Similarly with an issue that my sister Yassine Fall has highlighted – water. I ask if we could
perhaps take this fundamental and multi-dimensional issue of water as a theme or pole – to move
to have it recognized not only as a human right - that can then serves as a way to mobilise people
around the issue, and that citizens can then have as an expectation and that poor people can
demand this entitlements through legal channels. But to also recognize it as a public good that
cannot be privatized- that it has to equitably distributed. There is a need for strong national
strategies which includes better planning and intervention and expansion of access to the
unserved; but mostly in placing it as priority.
Women scholar activists have strived to – reveal the flaw in economics in development
cooperation, and given voice to ground struggle. They have also shared this knowledge with each
other – there is a pool of this wisdom. We need to support one another on this journey. Our
tendencies to fall into categories – rural/urban, academic/grassroots, ivory tower/soiled hands has
to be overcome. We must challenge these binaries as we have done with other supposedly
oppositional associations – subject/object independence/dependence active/passive public/private
etc and thereby forced discussion and further scrutiny of concepts that were supposedly selfexplanatory.

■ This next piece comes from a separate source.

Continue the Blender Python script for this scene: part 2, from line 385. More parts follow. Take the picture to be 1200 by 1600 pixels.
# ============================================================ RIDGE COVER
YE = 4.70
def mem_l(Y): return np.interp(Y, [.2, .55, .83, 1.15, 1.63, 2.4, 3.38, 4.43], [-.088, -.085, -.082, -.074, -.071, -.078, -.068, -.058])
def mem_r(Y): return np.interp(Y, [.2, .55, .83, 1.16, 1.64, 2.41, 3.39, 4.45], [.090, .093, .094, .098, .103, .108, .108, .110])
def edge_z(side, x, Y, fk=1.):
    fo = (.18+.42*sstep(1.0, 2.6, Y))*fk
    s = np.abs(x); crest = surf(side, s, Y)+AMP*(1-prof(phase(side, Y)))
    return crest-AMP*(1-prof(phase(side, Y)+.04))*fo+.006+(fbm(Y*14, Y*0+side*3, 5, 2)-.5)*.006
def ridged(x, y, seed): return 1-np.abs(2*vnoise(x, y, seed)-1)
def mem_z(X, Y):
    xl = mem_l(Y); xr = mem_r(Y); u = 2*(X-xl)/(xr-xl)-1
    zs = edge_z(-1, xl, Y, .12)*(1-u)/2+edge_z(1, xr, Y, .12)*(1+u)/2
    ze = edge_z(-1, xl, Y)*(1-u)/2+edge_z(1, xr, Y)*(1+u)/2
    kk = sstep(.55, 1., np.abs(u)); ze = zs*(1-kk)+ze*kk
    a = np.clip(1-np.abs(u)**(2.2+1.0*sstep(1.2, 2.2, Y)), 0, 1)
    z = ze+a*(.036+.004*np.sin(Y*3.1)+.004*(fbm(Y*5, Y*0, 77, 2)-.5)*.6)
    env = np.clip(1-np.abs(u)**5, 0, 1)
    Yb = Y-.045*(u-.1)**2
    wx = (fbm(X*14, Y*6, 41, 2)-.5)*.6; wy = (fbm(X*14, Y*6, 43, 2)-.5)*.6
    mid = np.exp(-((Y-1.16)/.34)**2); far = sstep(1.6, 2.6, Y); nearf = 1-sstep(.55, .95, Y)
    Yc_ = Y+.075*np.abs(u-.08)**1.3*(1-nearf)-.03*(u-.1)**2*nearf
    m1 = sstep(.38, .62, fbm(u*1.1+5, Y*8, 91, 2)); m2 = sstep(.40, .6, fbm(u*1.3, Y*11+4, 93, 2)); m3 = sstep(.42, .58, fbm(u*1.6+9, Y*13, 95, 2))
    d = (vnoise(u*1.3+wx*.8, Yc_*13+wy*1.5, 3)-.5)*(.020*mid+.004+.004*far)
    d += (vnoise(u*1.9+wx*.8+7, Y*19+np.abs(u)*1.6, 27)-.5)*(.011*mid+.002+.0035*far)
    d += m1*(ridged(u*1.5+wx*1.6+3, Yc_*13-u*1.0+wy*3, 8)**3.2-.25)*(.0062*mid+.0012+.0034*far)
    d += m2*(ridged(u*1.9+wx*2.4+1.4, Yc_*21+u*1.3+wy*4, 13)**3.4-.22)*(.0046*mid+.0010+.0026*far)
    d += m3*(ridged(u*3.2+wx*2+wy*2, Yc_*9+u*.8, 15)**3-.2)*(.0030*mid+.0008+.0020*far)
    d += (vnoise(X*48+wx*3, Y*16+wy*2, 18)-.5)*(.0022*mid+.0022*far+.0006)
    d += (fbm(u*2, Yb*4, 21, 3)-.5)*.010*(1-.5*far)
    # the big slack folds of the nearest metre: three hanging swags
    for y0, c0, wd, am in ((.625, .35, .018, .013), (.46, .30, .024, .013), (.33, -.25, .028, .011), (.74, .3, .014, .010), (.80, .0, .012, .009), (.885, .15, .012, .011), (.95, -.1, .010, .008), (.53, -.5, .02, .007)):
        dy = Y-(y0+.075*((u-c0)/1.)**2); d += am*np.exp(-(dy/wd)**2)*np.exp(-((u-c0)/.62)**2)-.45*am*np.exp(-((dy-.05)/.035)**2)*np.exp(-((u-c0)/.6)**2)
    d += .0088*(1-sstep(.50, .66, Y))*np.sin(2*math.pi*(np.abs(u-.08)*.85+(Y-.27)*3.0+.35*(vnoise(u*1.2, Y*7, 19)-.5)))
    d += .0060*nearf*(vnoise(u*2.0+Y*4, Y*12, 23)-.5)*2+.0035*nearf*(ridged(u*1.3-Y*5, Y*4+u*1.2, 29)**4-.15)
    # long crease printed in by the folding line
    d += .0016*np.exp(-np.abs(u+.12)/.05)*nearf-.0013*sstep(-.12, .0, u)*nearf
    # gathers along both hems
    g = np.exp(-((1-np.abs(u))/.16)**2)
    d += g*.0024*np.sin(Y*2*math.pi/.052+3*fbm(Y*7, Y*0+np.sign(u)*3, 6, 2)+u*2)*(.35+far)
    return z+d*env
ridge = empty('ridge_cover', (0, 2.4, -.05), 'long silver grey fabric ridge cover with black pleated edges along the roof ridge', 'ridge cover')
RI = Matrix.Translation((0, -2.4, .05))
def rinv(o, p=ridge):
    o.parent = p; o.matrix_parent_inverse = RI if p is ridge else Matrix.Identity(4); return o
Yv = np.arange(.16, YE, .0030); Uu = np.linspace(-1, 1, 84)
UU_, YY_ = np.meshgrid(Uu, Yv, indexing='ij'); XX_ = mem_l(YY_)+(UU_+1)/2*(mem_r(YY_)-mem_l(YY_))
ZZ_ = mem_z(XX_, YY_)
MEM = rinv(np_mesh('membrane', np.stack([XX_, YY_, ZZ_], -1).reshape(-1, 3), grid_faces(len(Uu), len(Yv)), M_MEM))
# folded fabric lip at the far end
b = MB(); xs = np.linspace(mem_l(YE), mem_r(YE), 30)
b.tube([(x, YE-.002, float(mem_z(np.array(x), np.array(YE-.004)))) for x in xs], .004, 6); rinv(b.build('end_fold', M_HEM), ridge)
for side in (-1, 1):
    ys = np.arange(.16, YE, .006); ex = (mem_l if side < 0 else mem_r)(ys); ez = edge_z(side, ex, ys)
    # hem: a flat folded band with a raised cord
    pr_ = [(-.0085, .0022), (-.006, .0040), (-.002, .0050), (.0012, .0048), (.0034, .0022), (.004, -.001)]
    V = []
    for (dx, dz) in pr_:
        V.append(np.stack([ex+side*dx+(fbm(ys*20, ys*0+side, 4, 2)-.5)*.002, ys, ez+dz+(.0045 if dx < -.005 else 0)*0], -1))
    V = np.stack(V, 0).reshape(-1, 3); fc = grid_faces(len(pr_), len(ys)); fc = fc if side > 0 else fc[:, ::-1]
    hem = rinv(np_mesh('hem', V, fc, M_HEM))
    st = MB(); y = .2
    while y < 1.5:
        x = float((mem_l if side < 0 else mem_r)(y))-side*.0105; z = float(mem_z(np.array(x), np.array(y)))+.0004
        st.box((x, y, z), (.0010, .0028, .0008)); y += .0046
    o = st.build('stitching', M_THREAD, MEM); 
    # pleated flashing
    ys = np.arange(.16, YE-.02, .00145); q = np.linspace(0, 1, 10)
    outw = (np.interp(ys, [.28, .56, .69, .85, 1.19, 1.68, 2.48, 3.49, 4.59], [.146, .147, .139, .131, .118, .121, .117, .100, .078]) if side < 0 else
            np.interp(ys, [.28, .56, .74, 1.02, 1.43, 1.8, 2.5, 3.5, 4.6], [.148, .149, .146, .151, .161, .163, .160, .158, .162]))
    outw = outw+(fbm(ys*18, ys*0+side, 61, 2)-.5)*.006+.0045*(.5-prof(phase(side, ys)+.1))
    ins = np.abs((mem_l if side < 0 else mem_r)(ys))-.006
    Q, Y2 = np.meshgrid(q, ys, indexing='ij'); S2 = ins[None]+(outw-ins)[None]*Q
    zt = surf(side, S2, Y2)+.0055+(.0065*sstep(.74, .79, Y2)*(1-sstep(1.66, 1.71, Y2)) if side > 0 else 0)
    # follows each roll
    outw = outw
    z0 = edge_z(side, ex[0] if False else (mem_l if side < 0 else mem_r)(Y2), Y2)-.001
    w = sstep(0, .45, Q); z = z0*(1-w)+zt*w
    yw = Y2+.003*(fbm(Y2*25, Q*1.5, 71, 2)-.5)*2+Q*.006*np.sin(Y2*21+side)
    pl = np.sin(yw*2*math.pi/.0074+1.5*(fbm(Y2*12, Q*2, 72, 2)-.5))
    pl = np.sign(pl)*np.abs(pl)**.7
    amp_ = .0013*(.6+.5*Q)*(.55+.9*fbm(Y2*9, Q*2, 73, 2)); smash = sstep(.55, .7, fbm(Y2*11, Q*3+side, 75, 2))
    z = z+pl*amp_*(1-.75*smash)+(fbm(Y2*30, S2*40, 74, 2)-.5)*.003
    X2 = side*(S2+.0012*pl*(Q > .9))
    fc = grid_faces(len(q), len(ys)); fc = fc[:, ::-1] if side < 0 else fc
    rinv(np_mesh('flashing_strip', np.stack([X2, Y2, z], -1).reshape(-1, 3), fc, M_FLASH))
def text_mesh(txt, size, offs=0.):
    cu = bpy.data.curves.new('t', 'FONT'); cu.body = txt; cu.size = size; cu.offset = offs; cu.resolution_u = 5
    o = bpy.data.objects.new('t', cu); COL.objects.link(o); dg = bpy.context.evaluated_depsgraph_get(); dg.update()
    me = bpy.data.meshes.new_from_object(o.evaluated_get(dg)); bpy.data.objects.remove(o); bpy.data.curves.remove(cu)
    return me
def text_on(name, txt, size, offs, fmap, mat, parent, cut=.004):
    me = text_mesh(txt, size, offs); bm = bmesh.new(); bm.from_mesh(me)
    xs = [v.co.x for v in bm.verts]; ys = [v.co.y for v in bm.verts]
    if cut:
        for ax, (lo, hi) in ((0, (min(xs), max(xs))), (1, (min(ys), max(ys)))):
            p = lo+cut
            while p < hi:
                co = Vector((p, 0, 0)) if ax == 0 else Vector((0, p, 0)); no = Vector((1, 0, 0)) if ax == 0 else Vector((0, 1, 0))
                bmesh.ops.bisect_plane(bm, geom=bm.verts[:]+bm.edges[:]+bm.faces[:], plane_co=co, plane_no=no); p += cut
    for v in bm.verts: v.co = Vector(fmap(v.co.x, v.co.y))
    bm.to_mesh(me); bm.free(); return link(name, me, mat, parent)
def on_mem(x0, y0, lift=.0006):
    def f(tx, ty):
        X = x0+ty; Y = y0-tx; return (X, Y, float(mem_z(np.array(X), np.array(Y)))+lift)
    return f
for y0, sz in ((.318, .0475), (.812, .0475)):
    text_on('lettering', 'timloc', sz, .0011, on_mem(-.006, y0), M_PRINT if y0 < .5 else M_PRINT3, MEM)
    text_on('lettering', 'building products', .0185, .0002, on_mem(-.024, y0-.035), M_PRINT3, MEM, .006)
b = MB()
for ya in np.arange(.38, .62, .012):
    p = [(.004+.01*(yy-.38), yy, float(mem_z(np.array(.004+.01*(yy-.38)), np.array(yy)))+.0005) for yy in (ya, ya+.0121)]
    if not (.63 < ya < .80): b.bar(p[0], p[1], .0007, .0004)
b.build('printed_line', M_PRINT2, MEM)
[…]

We must harvest the intellectual power of feminist development thinkers to lead
policy design.
So I repeat that it is time for people like us gathered here, to move from our sectoral interests
namely agriculture as a sector, the rural as a domain, to engaging with what I call public policy,
the various elements of macro economic policy, that are affecting agriculture and rural women
while drawing from our sectoral experience.